Goldman Sachs to Award Employees $23 Billion In Bonuses

http://blacklistednews.com/?news_id=6871

Source: NY Times -  LYNNLEY BROWNING

Along with Wall Street's resurgent bonuses will come a jump in an ancillary benefit: tax breaks.

For all banks and Wall Street firms, "I'm sure we're talking $200 billion total compensation, which would create a tax savings for the firms of $80 billion," said Robert Willens, an accounting and tax analyst in New York who runs a consulting firm, Robert Willens LLC. The figure does not include bonus plans by hedge funds, which are likely to reduce their payouts after a down year.

The tax deductions, which will increase the bottom line of the banks, are perfectly legal and not new. They come as compensation for 2009 has roared back after the largest banks paid back billions of dollars in federal aid, an outlay still fresh in the minds of taxpayers. As pay goes up, so do the deductions.

Many American banks already pay minuscule federal income taxes, because of various deductions and clever tax planning; the payout-related breaks will reduce their tax bills further in coming years.

The biggest tax break will go to Goldman Sachs. It expects to award its employees $23 billion in bonuses — the most in its history — after having paid back $10 billion. Because most employee compensation is a deductible expense under tax laws, Goldman Sachs, which is technically taxed at a top corporate rate of 39 percent, will save about $9 billion in federal income taxes on the bonuses it pays out for 2009, Mr. Willens said.
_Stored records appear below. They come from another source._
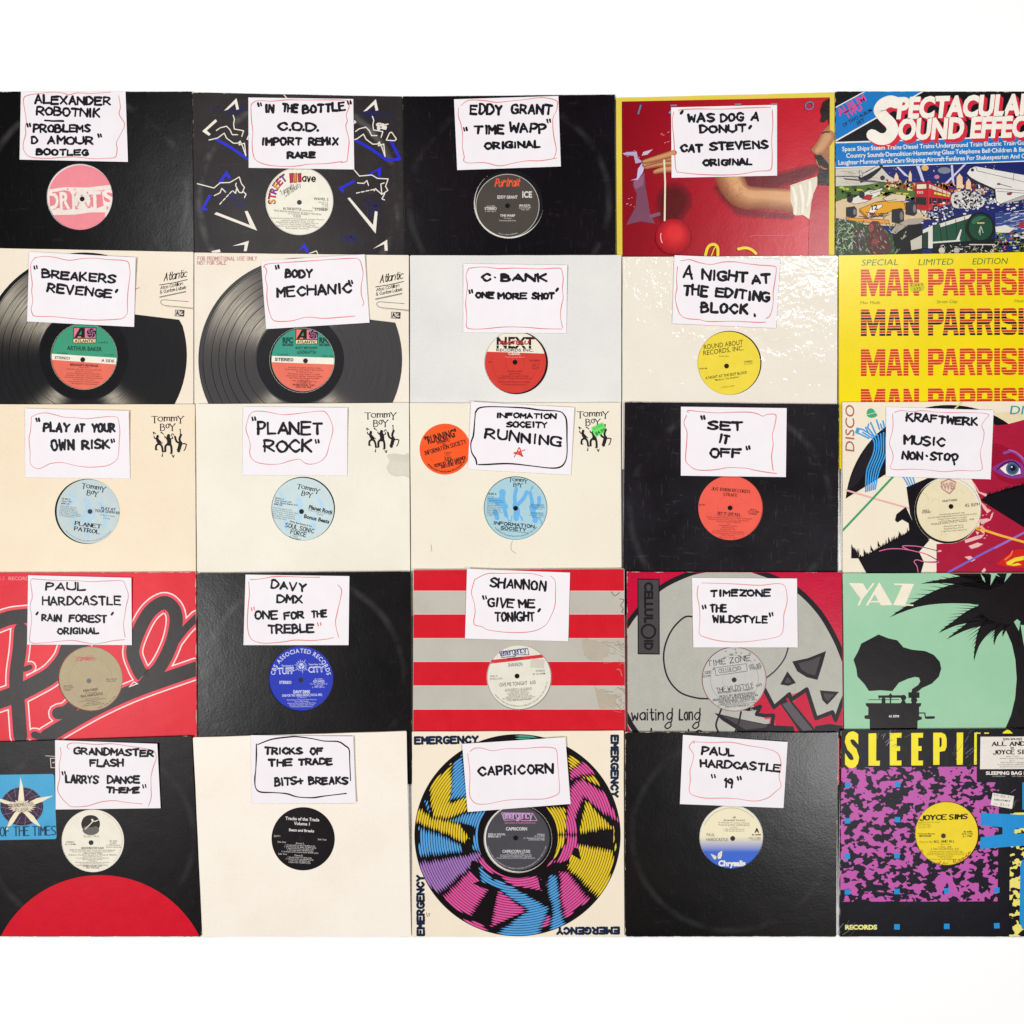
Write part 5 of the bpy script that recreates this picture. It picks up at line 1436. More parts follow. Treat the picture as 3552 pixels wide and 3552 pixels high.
S = Sleeve('record_sleeve', 'colourful record sleeve printed with an eye, red lips and blue striped trousers', (2890, 1380, .34265),
           [(2922, 1395), (3660, 1391), (3662, 2129), (2923, 2134)], cover_mat('#f2e6d0', 'satin', .3, .04, 0, tint='#ecdfc8', seed=15), 3, hole=(1160, 1140, 335))
P = S.part()
DK = '#1a171c'; CR = '#ab1f3c'
P.poly('#e8d9b0', [(1640, 150), (1932, 140), (2200, 140), (2200, 240), (1932, 225), (1650, 280)])
arc = [(1172 + 1050*math.cos(a), 1122 + 1050*math.sin(a)) for a in [math.radians(186 + i*4) for i in range(32)]]
P.poly(DK, arc + [(1500, 300), (535, 772), (124, 1022)])
P.poly('#262228', [(150, 900), (300, 560), (420, 400), (380, 640), (250, 860)], smooth=True)
P.stroke('#d8d070', [(1330, 20), (1232, 110)], 16)
P.poly(CR, [(1400, 820), (1612, 260), (1660, 278), (1760, 268), (1932, 222), (2200, 180), (2200, 1800), (1046, 1800), (1046, 1480), (1180, 1470), (1480, 1300), (1500, 1050)])
P.poly('#9a1734', [(1610, 470), (1800, 520), (1932, 640), (1932, 860), (1700, 840), (1612, 700)], smooth=True)
P.poly('#8a3a8a', [(1612, 720), (1690, 660), (1790, 622), (1900, 660), (1932, 720), (1932, 800), (1820, 815), (1720, 790)], smooth=True)
P.stroke('#8a4ca0', [(1730, 560), (1810, 540), (1890, 590), (1940, 660)], 26, smooth=True); P.stroke('#b87ab0', [(1780, 525), (1860, 555), (1932, 620)], 9, smooth=True)
P.poly('#f2ece4', [(1688, 714), (1760, 668), (1840, 660), (1890, 710), (1900, 766), (1810, 788), (1740, 762)])
P.ell('#5a7090', 1815, 716, 66); P.ell('#3c4f6e', 1815, 716, 50); P.ell('#191a24', 1820, 712, 28); P.ell('#f4f0f0', 1808, 700, 8)
P.stroke('#3a1a4a', [(1660, 725), (1740, 660), (1830, 648), (1896, 712)], 13, smooth=True); P.stroke('#6a3a8a', [(1640, 740), (1730, 775), (1810, 796), (1905, 772)], 8, smooth=True)
P.poly(DK, [(1488, 1036), (1560, 985), (1640, 962), (1740, 925), (1860, 890), (1932, 880), (2200, 830), (2200, 1480), (1932, 1312)])
rr = random.Random(5)
for i in range(34):
    x = 1560 + i*11.5; y = 985 - (x-1560)*.29; P.poly(DK, [(x-7, y+12), (x+rr.uniform(-6, 10), y-rr.uniform(8, 42)), (x+8, y+12)], up=False)
PK = '#edb9b4'
for q in ([(1400, 825), (1440, 880), (1480, 950), (1560, 975), (1545, 1000), (1470, 960), (1430, 890)], [(1490, 1050), (1530, 1080), (1560, 1120), (1600, 1140), (1560, 1170), (1520, 1120)], [(1600, 1180), (1625, 1150), (1610, 1210), (1580, 1250)], [(1480, 1230), (1560, 1220), (1600, 1235), (1540, 1265), (1500, 1280)], [(1330, 1440), (1440, 1400), (1535, 1380), (1500, 1420), (1410, 1450), (1340, 1470)], [(1370, 1500), (1460, 1465), (1520, 1480), (1470, 1510), (1400, 1530)], [(1050, 1545), (1090, 1540), (1100, 1555), (1060, 1562)], [(1330, 1610), (1390, 1600), (1440, 1640), (1400, 1660)], [(1460, 1320), (1500, 1290), (1540, 1330), (1530, 1380), (1490, 1350)], [(1440, 1350), (1480, 1360), (1460, 1390)], [(1500, 1760), (1530, 1720), (1548, 1740), (1520, 1790)]): P.poly(PK, q)
P.up()
for i in range(22): 
    a = rr.uniform(1060, 1420); P.ell('#e6a9a6', 1380+rr.uniform(-60, 190), a, rr.uniform(3, 14), rr.uniform(3, 8), n=6, up=False)
P.stroke('#7a68c8', [(1150, 1775), (1500, 1585), (1940, 1360)], 20); P.stroke('#a070c8', [(1640, 1520), (1940, 1362)], 18); P.up(); P.stroke('#f2b440', [(1475, 1322), (1700, 1395), (1940, 1462)], 24); P.ell('#f2b440', 1478, 1322, 34, 20); P.ell('#c8702a', 1478, 1322, 20, 9)
P.poly('#d42a24', [(1650, 1682), (1730, 1620), (1790, 1570), (1850, 1535), (1932, 1530), (1932, 1720), (1850, 1718), (1760, 1708), (1690, 1692)]); P.poly('#f0d83c', [(1750, 1665), (1840, 1618), (1932, 1600), (1932, 1640), (1840, 1660), (1800, 1690), (1870, 1672), (1910, 1690), (1830, 1702), (1760, 1690)]); P.stroke('#f08a4a', [(1740, 1640), (1800, 1590), (1815, 1550)], 12)
# striped trousers, cap and lines on the left
BLU = '#46a0e2'
for i in range(6):
    t = i/5
    P.stroke(BLU, [(390+t*150, 400-t*60), (420+t*110, 460-t*10), (405+t*125, 570), (340+t*125, 740), (330+t*95, 950-t*26)], 14, smooth=True)
P.up()
for L in ([(232, 352), (250, 310), (300, 320), (420, 400)], [(300, 350), (380, 400)], [(360, 265), (350, 300), (410, 380)], [(380, 250), (420, 340), (440, 380)], [(440, 225), (470, 320)], [(480, 265), (500, 320)], [(505, 235), (520, 300)], [(260, 360), (360, 410)], [(330, 300), (360, 360)]): P.stroke(BLU, L, 15)
P.poly(BLU, [(222, 352), (240, 298), (268, 318), (252, 370)]); P.poly('#46a876', [(340, 150), (360, 112), (400, 112), (430, 150), (446, 180), (400, 202), (350, 190)], smooth=True); P.stroke('#f0e6d0', [(345, 170), (390, 160), (430, 148)], 5)
for i in range(4): P.stroke(BLU, [(710+i*32, 800), (770+i*22, 905)], 13)
P.stroke('#eeb4ac', [(132, 935), (450, 1030), (770, 1120)], 17); P.stroke('#3f9f6c', [(95, 1345), (350, 1075), (605, 800)], 21)
P.poly(DK, [(742, 905), (870, 850), (960, 812), (1090, 818), (1180, 900), (1180, 1200), (980, 1430), (860, 1400), (780, 1180)])
P.poly(DK, [(626, 1240), (640, 1180), (735, 1104), (790, 1220), (830, 1300), (975, 1440), (870, 1560), (920, 1665), (880, 1800), (350, 1800), (185, 1495), (265, 1610), (330, 1600), (420, 1545), (500, 1500), (640, 1430), (740, 1370), (770, 1340), (765, 1270), (700, 1232), (650, 1262)])
for i in range(44):
    x = 190 + i*13.4; y = 1612 - max(0, (x-280))*.53 if x > 280 else 1500+(x-190)*1.2
    P.poly(DK, [(x-8, y+20), (x+rr.uniform(-6, 6), y-rr.choice([8, 14, 20, 50])*rr.uniform(.6, 1.2)), (x+9, y+16)], up=False)
for x, y, dx, dy in ((185, 1495, 90, 130), (310, 1525, 24, 70), (380, 1488, 22, 60), (452, 1445, 24, 60), (558, 1405, 26, 60), (665, 1345, 26, 70)): P.poly(DK, [(x, y), (x+dx, y+dy), (x-2, y+dy)])
P.up(); PP = '#e0709c'
for L in ([(468, 1552), (560, 1530), (700, 1530), (860, 1560), (960, 1590), (1060, 1650), (1050, 1668), (930, 1660), (850, 1640), (820, 1660), (850, 1710), (862, 1790)], [(760, 1535), (705, 1510), (720, 1498), (820, 1500), (910, 1512)]): P.stroke(PP, L, 9, smooth=True)
P.stroke('#2a2040', [(910, 1512), (1065, 1550)], 6); P.stroke('#2a2040', [(960, 1592), (1062, 1652), (930, 1662)], 6, smooth=True)
P.up(); P.text('#b0655e', 'DISCO', 214, 545, 90, w=468, rot=-90, shear=.12); P.text('#3f8f9a', 'DISCO', 1790, 166, 86, w=440, shear=.16)
P.build('printed_picture', S.root)
S.inner(-12, 10, 330)
S.record('record with a cream label, shield emblem at its top, 45 RPM right', '#eaddb8', (1168, 1132, 322), (1193, 1100))
P = S.lpart()
C = '#b5807c'
P.poly(C, [(1090, 850), (1120, 838), (1170, 815), (1220, 838), (1245, 850), (1235, 920), (1178, 978), (1105, 930), (1085, 895)]); P.poly('#e8d2b4', [(1102, 858), (1170, 830), (1232, 858), (1226, 912), (1176, 962), (1112, 922)]); P.up(); P.text(C, 'WB', 1112, 925, 66, w=112, bold=.03); P.rect('#d8b8a4', 1086, 872, 1242, 892, -2); P.up(); P.text('#8a5a5a', 'WARNER BROS. RECORDS', 1092, 888, 10, w=145)
for x, y, r in ((900, 1030, 70), (1040, 1060, 40), (1280, 970, 40), (1120, 1400, 30)): P.ringband('#dfd2ae', x, y, r*.8, r, 20, 180, 360)
D = '#3a352c'
P.text(D, 'KRAFTWERK', 1108, 1056, 20, w=152, rot=-5, bold=.02); P.text(D, '45 RPM', 1332, 1108, 34, w=160, rot=-5); P.text(D, 'SIDE 2', 905, 1152, 17, w=66, rot=-5, bold=.02); P.text(D, '0-20564', 900, 1172, 17, w=88, rot=-6, bold=.02)
P.lines(D, 1205, 1180, ['KLINGKLANG PRODUKT 1986', 'MIX: HUTTER/SCHNEIDER/BARTOS, KLING KLANG STUDIO', 'Original version available on the album', 'on Warner Bros. Records (1-25525)'], 13, 22, rot=-5); P.text(D, 'MUSIQUE NON STOP (7" Version)', 995, 1290, 19, w=362, rot=-6); P.text(D, '4:08', 1380, 1240, 17, w=46, rot=-5)
P.lines(D, 1220, 1300, ['(Hutter-Schneider-Bartos)', 'Kling Klang Music, ASCAP', 'p 1986 Warner Bros. Records Inc.'], 13, 25, rot=-5)
S.lbuild(P, 'printed_lettering')
note_card(S, 'note card in three ragged lines ending STOP, on the sleeve printed with eye and lips', [(537, 92), (1625, 125), (1595, 825), (533, 795)],
  [[(620, 148), (690, 128), (800, 140), (900, 130), (1050, 145), (1200, 150), (1400, 150), (1570, 165), (1540, 220), (1505, 280), (1528, 350), (1515, 450), (1490, 550), (1500, 640), (1505, 725), (1420, 740), (1280, 735), (1120, 748), (950, 730), (780, 722), (650, 728), (580, 710), (600, 640), (605, 570), (570, 470), (575, 430), (605, 300), (602, 162)]],
  [('KRAFTWERK', 730, 240, 1470, 288, 88), ('MUSIC', 712, 475, 1138, 497, 95), ('NON', 690, 625, 915, 632, 85), ('u', [(944, 585), (952, 591)], 20), ('STO', 975, 638, 1190, 640, 85), ('P', 1215, 682, 1290, 665, 120)], bcol='#e2909a', curl=(.2, .8, .6, .2), lw=24)

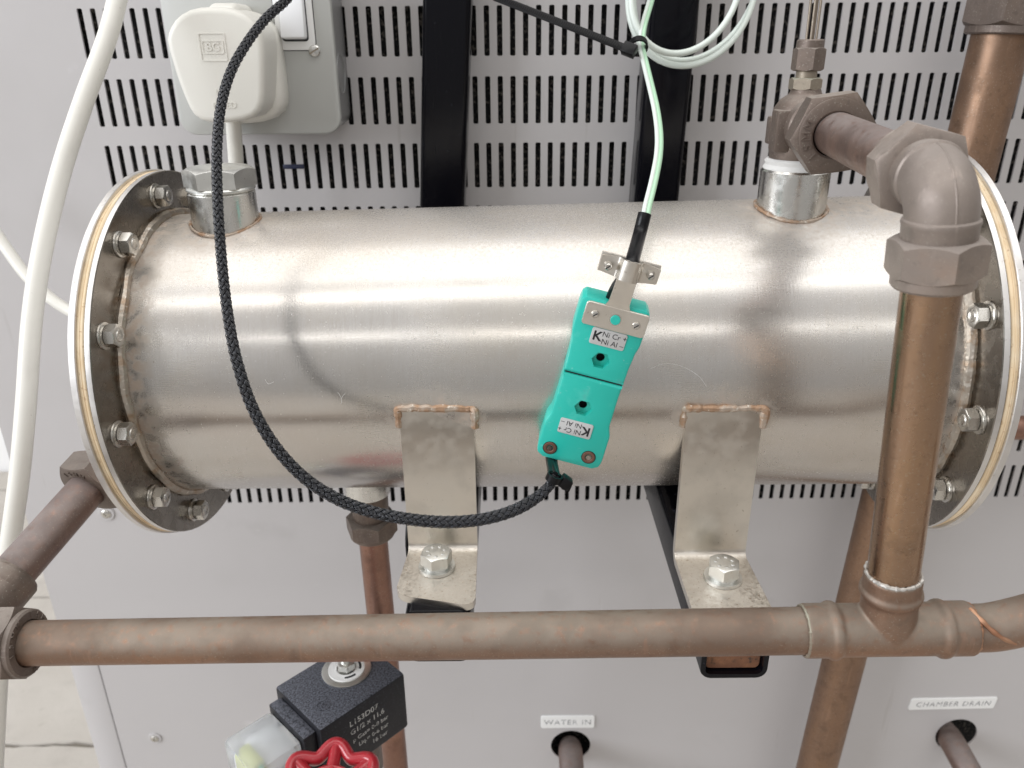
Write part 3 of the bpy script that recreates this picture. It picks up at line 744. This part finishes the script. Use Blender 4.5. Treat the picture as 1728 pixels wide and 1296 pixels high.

The tax breaks cover both cash awards and stock options. Banks can generally carry back losses related to compensation two to five years or forward 20 years, depending on when the payouts are made in a given tax year.

Employees who receive bonuses pay taxes on them, often at the top personal rate of 40 percent, so that money flows back into federal coffers. But because the banks get the expense-related deductions, the actual cost to the banks of paying $200 billion in bonuses is only $120 billion, Mr. Willens said.

Altogether, the top three Wall Street banks — Goldman Sachs, JPMorgan Chase and Morgan Stanley — will gain nearly $20 billion in tax breaks based on their employee compensation this year. Mr. Willens calculated the tax savings based on the nearly $49.5 billion in cash bonuses and stock awards that David Trone, an analyst at Fox-Pitt Kelton Cochran Caronia Waller, a brokerage firm in New York, has said the three are expected to pay this year.

Wall Street banks typically set aside half their annual revenue for employee compensation.

Only firms that have repaid their federal bailout money are allowed to award unlimited bonuses. Some firms, including Goldman Sachs, have tried to quell the uproar over bonuses by saying they will skip cash awards for their top workers in favor of stock compensation, which will still give the firm a tax deduction. Others have said that their top executives — Morgan Stanley's chief executive, John J. Mack, is a notable example — will receive no bonus at all.

But after the federal government spent $787 billion in taxpayer money in part to prop up the very Wall Street firms that many critics point to as a cause of the financial crisis, the deductibility of the paydays is likely to stoke official and populist criticism of Wall Street's pay practices, Mr. Willens said.

"People are going to be unhappy," he said.